UKIP know what they want.

They want to get out of the EU.

The Tories think they know what they want. They thought they knew before the last election - the words “cast iron guarantee” were to be heard on occasion - but they didn’t know when.

So any UKIP MPs that are elected are not likely to detract from the support for a referendum, that is unless the Tories all turn about face and vote against, in a fit of pique. After all, if no outright majority is achieved, then UKIP would be a more fitting set of bedfellows for the Tories than the Lib. Dems.

In any case, as 75% of our legislation is handed down from Brussells, does it matter all that much? Why bother to meet at Westminster all that often? They could well be not a half-time government, but a quarter-time one.

So could we please get back to running our own affairs, as we did before we got caught up in this “Europe”

madness?

We know how to do it; our governmental system was being formed back in the Middle Ages, at a time when the European mainland was not even sure which country was which, let alone how they were going to govern themselves.

Why do we, after hundreds of years of running our own country, now need a bunch of foreign governments to tell us how?

Trade with the other European Countries would go on as usual as it does with the rest of the world. After all, we form trade agreements with China, but we don’t let them dictate to us on Human Rights.

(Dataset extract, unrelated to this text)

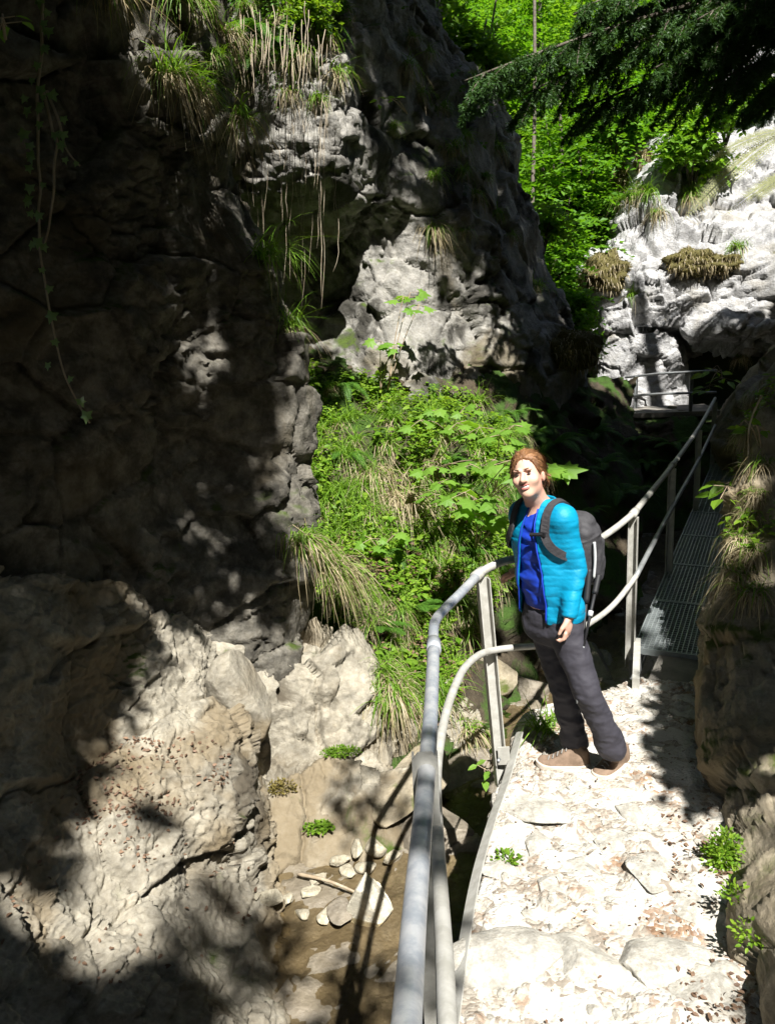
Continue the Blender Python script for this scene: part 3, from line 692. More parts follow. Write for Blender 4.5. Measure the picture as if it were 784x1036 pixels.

If we do want to make common cause with a large group of nations, we are still in the Commonwealth. Our Queen still needs to consult them when she wants to change the rules of accession to the throne, but it is harder now for them to get into the UK than for a criminal or gangs of East European housebreakers.

What is more, we don’t pay millions of pounds per month to belong to the Commonwealth.

So, if the Conservative Party wants to take the wind out of UKIP’s sails, they should stop blathering on about “renegotiation”,which they must know is out of the question, and give us the chance to get out while the going’s good.